Bill to change how State Treasury is funded goes to House

FRANKFORT- Unclaimed state property would be the only source of funding for operation of the Office of the State Treasury under a bill approved today by a legislative committee.

State Treasurer Allison Ball appeared before the House State Government Committee today with Rep. Ken Fleming, R-Louisville, in support of House Bill 88. Sponsored by Fleming, the bill would allow all expenses for the Office of the State Treasurer to be paid out of the state’s abandoned property fund, freeing up the agency’s remaining state General Fund and Road Fund appropriations for other budget needs.

The agency currently receives approximately $2 million in General Fund dollars each fiscal year and approximately $250,000 from the Road Fund, said Ball.

“In the grand scheme it’s not an enormous amount of money, but every penny helps,” she said.

Ball hopes to make changes quickly, should HB 88 become law. The bill includes an emergency clause, requiring it to take effect immediately upon being signed by the governor or otherwise becoming law.

“You all are tasked with fixing the pension problem, so we wanted this to operate immediately,” she told the committee.

The Office of the State Treasurer now gets about half its funding from the state’s abandoned property fund, a nearly 80-year-old fund worth nearly half a billion dollars that collects unclaimed assets from dormant bank accounts and other sources, said Ball. It collects roughly $30 million to $37 million over what it returns to claimants every fiscal year.

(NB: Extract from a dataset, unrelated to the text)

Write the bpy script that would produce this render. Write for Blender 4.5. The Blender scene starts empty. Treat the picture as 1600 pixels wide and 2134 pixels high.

The size of the abandoned property fund piqued the interest of Rep. Jody Richards, D-Bowling Green, who asked Ball how her office gets the word out about the fund’s existence. Ball called her office’s campaign to return unclaimed property to its owners “aggressive,” with over 41 percent of unclaimed property returned in recent years.

“We have been very aggressive, as you can see by the numbers,” she said, adding that the return rate exceeds the national average.

“We’ve gotten to the point now where we are actually taking our own initiative to identity (entities) that have unclaimed property,” including school boards, nonprofits and others, Ball said.

HB 88 passed the House State Government Committee and now goes to the full House for consideration.